*Task to complete*: Reproduce precisely the lines between the start of the data below and the line with "bpy.data.objects.remove(TP[pk])", both included.

--------------------------------

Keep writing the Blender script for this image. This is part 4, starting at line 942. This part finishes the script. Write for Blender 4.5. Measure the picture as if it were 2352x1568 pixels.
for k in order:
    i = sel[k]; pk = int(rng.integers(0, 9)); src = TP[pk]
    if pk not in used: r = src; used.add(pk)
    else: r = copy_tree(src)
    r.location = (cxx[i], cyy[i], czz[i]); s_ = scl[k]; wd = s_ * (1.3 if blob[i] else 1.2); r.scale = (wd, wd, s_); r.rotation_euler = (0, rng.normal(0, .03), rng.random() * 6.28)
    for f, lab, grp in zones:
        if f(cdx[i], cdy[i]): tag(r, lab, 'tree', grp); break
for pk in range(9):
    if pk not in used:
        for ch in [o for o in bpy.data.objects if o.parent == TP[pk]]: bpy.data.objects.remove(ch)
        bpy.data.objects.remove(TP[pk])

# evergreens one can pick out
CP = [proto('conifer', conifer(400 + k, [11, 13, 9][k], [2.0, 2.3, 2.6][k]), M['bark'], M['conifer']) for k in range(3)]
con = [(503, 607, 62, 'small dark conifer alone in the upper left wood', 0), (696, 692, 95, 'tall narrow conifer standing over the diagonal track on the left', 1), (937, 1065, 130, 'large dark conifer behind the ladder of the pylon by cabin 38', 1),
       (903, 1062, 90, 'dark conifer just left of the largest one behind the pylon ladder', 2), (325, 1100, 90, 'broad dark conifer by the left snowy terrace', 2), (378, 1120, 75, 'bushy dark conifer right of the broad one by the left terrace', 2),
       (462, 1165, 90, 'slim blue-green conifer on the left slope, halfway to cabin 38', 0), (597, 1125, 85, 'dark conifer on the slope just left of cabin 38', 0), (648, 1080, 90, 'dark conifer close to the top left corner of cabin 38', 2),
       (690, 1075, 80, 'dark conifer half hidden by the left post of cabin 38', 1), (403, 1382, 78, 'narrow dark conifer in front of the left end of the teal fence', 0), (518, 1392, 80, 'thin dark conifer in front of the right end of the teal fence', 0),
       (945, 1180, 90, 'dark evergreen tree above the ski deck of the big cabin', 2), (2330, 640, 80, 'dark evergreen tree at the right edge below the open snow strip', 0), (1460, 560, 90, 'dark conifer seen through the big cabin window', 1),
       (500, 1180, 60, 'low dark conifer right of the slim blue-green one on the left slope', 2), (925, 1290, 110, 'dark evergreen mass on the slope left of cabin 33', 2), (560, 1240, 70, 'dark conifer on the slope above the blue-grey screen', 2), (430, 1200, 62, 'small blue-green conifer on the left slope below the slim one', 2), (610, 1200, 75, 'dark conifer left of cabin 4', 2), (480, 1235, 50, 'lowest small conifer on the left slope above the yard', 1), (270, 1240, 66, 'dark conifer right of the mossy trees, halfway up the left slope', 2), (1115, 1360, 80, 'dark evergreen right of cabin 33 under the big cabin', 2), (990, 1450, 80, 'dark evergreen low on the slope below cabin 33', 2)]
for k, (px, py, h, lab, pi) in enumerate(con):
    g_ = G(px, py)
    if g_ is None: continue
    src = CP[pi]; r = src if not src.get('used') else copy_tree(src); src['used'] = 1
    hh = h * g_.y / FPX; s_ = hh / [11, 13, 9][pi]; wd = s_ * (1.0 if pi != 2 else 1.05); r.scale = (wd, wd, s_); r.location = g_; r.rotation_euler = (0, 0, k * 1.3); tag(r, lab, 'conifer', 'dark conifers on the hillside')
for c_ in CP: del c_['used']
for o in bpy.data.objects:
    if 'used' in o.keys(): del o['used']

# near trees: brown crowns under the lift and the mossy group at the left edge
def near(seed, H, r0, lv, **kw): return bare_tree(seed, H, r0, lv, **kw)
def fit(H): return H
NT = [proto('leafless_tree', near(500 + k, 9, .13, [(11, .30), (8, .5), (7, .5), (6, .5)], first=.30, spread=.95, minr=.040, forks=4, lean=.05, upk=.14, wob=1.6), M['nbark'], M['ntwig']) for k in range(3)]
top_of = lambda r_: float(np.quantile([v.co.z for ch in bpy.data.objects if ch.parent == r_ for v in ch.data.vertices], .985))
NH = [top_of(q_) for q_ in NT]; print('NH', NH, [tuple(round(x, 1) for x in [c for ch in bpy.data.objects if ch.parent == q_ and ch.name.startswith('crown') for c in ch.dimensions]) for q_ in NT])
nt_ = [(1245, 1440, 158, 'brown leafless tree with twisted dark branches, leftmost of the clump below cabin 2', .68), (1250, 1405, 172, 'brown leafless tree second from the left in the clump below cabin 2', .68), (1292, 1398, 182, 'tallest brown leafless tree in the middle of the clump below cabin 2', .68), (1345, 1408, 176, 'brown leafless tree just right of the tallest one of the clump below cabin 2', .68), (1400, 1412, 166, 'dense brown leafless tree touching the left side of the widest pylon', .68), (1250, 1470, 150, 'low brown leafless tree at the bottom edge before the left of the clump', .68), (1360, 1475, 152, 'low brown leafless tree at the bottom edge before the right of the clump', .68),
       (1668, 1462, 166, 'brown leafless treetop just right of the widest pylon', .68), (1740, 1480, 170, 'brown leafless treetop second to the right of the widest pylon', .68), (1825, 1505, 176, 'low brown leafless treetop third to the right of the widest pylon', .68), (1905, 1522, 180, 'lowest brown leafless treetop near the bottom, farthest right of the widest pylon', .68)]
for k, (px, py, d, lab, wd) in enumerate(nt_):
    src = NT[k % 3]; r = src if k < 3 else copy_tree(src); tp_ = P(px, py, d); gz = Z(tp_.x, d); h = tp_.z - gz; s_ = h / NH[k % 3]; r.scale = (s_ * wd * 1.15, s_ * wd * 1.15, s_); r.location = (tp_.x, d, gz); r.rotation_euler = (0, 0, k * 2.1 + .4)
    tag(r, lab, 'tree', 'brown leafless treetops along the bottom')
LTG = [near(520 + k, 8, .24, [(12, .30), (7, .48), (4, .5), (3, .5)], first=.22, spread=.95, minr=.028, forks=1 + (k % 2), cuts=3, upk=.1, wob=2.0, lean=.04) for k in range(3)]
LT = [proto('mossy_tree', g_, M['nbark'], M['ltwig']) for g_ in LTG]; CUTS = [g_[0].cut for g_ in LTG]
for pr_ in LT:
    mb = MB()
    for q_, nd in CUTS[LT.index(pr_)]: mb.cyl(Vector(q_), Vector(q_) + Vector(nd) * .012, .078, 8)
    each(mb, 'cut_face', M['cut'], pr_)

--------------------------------

*In response*:
Keep writing the Blender script for this image. This is part 4, starting at line 942. This part finishes the script. Write for Blender 4.5. Measure the picture as if it were 2352x1568 pixels.
for k in order:
    i = sel[k]; pk = int(rng.integers(0, 9)); src = TP[pk]
    if pk not in used: r = src; used.add(pk)
    else: r = copy_tree(src)
    r.location = (cxx[i], cyy[i], czz[i]); s_ = scl[k]; wd = s_ * (1.3 if blob[i] else 1.2); r.scale = (wd, wd, s_); r.rotation_euler = (0, rng.normal(0, .03), rng.random() * 6.28)
    for f, lab, grp in zones:
        if f(cdx[i], cdy[i]): tag(r, lab, 'tree', grp); break
for pk in range(9):
    if pk not in used:
        for ch in [o for o in bpy.data.objects if o.parent == TP[pk]]: bpy.data.objects.remove(ch)
        bpy.data.objects.remove(TP[pk])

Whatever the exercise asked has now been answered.